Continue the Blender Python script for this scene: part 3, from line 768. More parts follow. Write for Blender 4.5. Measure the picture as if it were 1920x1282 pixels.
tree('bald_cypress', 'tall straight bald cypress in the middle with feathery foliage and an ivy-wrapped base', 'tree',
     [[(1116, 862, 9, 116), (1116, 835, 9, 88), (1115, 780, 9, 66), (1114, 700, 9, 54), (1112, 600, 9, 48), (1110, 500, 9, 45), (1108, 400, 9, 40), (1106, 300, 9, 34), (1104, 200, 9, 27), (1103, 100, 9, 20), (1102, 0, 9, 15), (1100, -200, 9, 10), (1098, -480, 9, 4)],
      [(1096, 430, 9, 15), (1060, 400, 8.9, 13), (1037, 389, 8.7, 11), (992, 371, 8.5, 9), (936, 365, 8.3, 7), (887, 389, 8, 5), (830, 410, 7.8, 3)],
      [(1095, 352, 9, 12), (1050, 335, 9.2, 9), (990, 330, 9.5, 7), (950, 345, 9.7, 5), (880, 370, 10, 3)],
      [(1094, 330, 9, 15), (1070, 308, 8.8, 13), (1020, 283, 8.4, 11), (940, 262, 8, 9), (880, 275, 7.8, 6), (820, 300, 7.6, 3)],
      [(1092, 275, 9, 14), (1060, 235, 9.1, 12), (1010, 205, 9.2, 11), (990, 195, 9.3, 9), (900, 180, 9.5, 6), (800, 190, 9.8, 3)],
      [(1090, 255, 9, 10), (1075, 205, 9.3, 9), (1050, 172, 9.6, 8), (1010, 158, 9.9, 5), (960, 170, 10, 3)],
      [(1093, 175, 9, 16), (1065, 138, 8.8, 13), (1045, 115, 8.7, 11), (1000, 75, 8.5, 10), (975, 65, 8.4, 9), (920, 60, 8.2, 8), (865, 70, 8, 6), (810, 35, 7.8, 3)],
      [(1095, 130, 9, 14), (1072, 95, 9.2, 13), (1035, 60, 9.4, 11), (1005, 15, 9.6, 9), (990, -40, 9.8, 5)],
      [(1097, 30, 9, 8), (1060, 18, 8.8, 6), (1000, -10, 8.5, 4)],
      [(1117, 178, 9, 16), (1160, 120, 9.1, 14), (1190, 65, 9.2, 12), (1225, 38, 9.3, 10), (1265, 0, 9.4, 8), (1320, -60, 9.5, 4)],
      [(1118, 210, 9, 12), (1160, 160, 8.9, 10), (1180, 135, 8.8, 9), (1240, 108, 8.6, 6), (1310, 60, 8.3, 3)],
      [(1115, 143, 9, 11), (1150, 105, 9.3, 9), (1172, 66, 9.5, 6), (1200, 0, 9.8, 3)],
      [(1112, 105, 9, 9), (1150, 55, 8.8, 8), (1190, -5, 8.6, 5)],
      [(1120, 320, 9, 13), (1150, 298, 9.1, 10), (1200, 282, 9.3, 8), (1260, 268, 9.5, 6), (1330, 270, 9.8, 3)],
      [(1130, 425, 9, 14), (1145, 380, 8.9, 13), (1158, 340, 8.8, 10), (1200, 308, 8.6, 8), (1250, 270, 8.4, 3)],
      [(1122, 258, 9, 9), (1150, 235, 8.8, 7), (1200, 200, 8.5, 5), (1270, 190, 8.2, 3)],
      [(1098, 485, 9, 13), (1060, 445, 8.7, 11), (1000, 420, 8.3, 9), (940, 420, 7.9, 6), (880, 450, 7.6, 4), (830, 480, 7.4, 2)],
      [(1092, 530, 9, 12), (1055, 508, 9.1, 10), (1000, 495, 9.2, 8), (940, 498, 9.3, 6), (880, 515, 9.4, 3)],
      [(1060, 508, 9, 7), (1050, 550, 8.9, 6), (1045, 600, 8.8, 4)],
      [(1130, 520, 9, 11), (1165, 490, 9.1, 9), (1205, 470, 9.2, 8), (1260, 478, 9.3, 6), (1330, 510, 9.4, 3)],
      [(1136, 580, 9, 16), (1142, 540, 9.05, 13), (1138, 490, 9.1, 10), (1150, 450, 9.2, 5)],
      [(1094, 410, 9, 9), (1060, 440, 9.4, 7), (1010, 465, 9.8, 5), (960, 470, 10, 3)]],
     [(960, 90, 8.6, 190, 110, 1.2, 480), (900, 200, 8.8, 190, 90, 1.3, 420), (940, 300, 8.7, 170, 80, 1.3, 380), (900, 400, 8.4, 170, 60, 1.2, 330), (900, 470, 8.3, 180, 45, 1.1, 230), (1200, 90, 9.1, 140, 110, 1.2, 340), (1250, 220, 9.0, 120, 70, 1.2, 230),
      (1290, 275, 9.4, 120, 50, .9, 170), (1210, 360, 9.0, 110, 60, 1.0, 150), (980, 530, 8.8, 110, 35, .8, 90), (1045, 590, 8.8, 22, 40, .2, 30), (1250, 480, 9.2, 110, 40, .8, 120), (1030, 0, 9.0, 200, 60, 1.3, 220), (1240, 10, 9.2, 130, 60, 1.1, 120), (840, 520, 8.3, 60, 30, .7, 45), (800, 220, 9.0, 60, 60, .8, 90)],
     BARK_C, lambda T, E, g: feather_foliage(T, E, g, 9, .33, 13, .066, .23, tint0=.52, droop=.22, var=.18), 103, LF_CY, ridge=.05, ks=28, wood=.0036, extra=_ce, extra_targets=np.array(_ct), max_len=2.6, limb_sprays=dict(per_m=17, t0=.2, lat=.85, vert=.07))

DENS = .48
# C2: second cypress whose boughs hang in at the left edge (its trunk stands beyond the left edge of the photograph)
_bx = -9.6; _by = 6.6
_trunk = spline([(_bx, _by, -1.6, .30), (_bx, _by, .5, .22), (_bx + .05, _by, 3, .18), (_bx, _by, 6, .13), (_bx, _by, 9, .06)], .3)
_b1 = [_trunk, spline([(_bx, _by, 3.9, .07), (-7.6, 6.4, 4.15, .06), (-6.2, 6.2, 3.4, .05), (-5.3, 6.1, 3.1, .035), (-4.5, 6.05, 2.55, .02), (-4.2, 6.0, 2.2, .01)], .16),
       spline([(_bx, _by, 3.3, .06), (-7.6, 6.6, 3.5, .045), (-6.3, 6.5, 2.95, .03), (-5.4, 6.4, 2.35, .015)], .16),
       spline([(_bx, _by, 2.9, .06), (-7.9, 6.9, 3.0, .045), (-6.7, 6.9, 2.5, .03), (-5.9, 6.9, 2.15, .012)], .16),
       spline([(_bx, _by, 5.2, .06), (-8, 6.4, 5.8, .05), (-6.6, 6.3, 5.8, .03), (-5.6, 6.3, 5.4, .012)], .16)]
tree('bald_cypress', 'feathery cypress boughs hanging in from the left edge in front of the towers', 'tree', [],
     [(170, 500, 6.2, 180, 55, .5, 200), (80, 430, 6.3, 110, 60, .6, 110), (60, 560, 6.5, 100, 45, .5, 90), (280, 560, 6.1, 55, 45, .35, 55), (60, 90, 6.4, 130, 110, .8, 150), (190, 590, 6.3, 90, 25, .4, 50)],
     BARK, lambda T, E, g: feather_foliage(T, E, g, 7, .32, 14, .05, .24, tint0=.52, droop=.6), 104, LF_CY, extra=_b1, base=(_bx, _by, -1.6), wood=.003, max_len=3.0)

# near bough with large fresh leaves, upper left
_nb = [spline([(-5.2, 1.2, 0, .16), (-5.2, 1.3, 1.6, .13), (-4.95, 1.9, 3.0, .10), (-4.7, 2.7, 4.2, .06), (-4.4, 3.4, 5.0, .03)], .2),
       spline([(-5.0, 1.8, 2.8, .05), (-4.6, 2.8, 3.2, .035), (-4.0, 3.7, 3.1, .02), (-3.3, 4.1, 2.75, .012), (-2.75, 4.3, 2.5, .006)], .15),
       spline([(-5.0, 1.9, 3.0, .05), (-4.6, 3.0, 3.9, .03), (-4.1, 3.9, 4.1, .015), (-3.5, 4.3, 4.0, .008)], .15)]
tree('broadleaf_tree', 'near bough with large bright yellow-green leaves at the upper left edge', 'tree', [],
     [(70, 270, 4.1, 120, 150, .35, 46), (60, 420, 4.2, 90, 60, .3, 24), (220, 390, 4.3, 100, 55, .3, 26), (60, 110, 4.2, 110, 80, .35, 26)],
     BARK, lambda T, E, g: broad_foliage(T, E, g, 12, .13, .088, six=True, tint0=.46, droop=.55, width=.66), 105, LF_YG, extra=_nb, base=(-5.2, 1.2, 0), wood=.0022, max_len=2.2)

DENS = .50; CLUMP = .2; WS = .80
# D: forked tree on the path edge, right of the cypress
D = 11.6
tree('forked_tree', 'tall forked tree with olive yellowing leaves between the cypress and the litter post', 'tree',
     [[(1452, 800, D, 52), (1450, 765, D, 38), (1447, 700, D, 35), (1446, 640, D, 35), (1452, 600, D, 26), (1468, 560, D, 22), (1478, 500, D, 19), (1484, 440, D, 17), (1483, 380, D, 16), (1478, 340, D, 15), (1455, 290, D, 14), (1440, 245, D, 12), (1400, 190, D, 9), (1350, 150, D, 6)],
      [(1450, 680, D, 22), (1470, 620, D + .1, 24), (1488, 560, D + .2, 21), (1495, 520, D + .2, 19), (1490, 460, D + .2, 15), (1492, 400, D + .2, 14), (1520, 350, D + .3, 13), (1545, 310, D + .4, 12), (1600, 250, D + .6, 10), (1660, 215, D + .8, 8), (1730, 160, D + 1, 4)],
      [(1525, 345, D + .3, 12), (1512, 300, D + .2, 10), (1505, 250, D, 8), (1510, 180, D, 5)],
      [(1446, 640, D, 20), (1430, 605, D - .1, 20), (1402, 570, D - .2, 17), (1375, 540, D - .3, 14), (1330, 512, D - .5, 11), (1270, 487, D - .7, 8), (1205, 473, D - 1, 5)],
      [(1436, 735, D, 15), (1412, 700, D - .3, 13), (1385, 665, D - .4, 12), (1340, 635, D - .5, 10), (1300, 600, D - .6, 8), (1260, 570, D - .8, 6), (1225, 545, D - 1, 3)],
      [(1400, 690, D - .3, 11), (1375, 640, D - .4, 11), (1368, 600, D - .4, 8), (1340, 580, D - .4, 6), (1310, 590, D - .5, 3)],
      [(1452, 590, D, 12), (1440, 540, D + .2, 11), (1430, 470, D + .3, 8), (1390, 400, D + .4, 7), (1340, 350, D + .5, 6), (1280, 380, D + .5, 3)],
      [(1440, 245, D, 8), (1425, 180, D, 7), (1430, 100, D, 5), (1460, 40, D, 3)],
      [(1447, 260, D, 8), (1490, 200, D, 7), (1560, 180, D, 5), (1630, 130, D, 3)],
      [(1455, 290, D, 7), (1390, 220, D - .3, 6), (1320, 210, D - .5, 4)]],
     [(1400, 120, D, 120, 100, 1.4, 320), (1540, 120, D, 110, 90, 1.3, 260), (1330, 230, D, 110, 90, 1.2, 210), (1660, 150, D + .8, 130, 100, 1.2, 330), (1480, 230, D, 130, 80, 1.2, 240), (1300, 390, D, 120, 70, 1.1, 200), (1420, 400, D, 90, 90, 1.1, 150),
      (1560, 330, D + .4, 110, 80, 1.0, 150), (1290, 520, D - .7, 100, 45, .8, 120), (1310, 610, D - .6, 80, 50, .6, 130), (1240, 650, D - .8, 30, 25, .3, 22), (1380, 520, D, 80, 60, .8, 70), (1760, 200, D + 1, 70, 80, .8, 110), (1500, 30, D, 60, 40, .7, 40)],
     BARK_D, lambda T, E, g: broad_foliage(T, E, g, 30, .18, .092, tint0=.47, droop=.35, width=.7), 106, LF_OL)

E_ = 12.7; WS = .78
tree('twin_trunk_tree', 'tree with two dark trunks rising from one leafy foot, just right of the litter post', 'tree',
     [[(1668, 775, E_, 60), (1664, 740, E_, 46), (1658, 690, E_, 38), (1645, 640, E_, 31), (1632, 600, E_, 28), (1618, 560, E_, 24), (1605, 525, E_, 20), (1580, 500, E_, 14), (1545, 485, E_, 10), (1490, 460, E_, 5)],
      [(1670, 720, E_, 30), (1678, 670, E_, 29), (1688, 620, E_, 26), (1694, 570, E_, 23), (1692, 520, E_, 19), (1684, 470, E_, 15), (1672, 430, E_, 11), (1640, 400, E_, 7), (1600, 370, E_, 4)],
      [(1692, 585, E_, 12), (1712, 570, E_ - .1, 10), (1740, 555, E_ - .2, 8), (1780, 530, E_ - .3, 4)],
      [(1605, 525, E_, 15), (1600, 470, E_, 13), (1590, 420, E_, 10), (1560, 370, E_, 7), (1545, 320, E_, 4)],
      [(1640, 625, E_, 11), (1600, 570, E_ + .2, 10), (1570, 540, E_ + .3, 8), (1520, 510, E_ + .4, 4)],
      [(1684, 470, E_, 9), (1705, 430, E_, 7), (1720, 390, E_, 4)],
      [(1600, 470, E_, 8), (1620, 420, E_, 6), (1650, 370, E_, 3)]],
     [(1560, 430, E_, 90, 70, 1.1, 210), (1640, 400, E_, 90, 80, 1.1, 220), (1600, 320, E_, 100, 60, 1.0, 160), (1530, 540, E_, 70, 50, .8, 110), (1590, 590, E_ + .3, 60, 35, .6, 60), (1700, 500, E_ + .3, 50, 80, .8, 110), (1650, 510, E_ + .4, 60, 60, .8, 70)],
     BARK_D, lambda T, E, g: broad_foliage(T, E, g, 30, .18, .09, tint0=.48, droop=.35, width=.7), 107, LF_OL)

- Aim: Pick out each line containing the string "from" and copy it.

- Complete response:
Continue the Blender Python script for this scene: part 3, from line 768. More parts follow. Write for Blender 4.5. Measure the picture as if it were 1920x1282 pixels.
tree('bald_cypress', 'feathery cypress boughs hanging in from the left edge in front of the towers', 'tree', [],
tree('twin_trunk_tree', 'tree with two dark trunks rising from one leafy foot, just right of the litter post', 'tree',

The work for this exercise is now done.